State renewable energy mandates raise power prices by only tiny amounts so far — study

Source: Daniel Cusick, E&E reporter • Posted: Friday, June 6, 2014

Electricity ratepayers in states with renewable portfolio standards (RPSs) have seen their power bills increase slightly as utilities and other power providers work to incorporate more wind, solar and biomass energy into their fuel mixes.

But the overall incremental increase in rates has been modest, averaging roughly 1 percent of what would have occurred had the RPS programs not existed, according to new findings from the National Renewable Energy Laboratory and Lawrence Berkeley National LaboratoryAnalysts with the Energy Department research facilities, relying on state RPS compliance filings and other state resources, found that meeting renewable energy mandates in most states cost much less than critics of the policies predicted, and that with a few exceptions the average rate increases are below caps that many state legislatures have adopted as part of their RPS programs.

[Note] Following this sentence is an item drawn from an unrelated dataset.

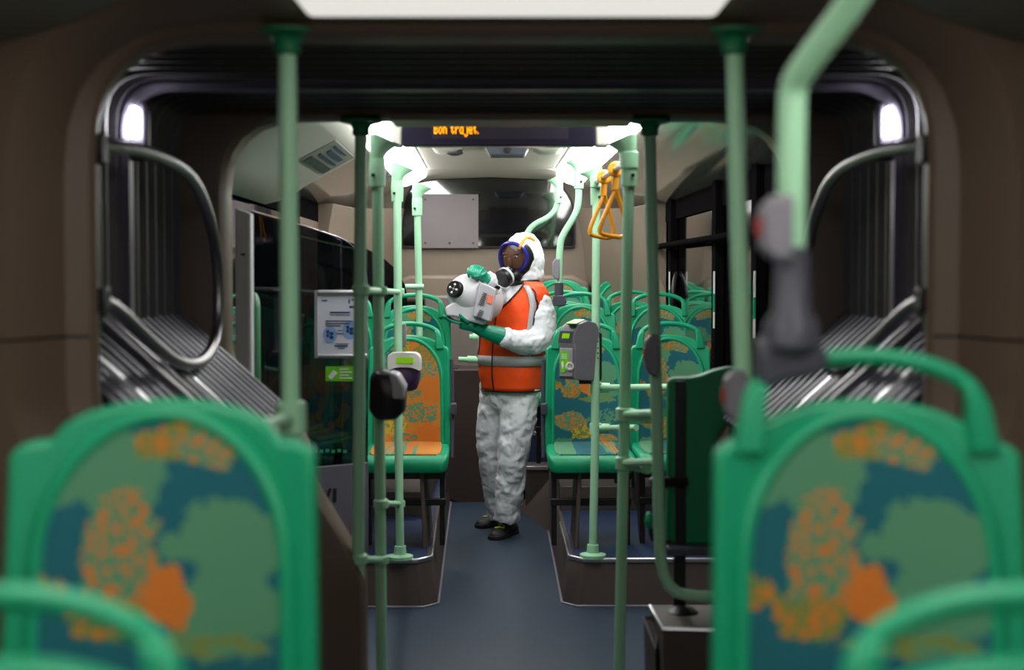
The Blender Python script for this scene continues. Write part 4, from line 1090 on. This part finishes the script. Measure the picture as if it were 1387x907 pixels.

According to DOE estimates, states that have implemented RPS policies have collectively added approximately 46,000 megawatts of new renewable energy capacity through 2012, roughly the equivalent output of 40 baseload power plants.

That amount of new generation, combined with the average length of five years or more that most RPSs have been in place, allowed researchers to perform one of the first detailed studies of the effects of renewable energy mandates on rates, according to Lori Bird, a NREL senior analyst and co-author of the study.

Among the states that have seen the highest incremental rise in rates are California, which has the nation’s most aggressive RPS — 33 percent by 2020 — along with Massachusetts, Delaware and Arizona. State’s that have seen the lowest incremental costs over the 2010-2012 period include Ohio, Missouri and Oregon, according to the analysis.

But the data are tricky, and estimates of cost increases vary widely depending on the methodology used for a given state.

Calif. uses different measures

California, for example, uses two different methodologies to calculate the state RPS’s effect on rates, with utility-derived estimates generally being higher than those used by the California Public Utilities Commission (CPUC). As a result, average incremental costs for California’s RPS in 2011 range from minus 2.4 cents per kilowatt-hour to 4.3 cents per kWh, according to the analysis.

Compliance costs in California also varied by utility, with Southern California Edison paying more on a per-kWh basis to meet RPS provisions than either Pacific Gas & Electric Co. or San Diego Gas & Electric Co. In 2011, the three utilities spent more than $2.5 billion to procure renewable electricity, according to the analysis.

Galen Barbose, a report co-author and research scientist with Lawrence Berkeley National Lab in California, said in an interview that although the data show many states are meeting RPS targets without significantly driving up electricity rates, “in future years, those costs will be influenced by a variety of factors,” including technology costs, fuel costs and the ramping up of RPS levels.

And, he noted, “the targets are increasing over time, in most cases pretty substantially. So it’s perfectly reasonable to still wonder and even be concerned about what might happen with RPS compliance costs going forward.”

The report also assesses benefits associated with the RPS implementation — including to public health and the economy — but the authors note that the findings are much more limited in scope.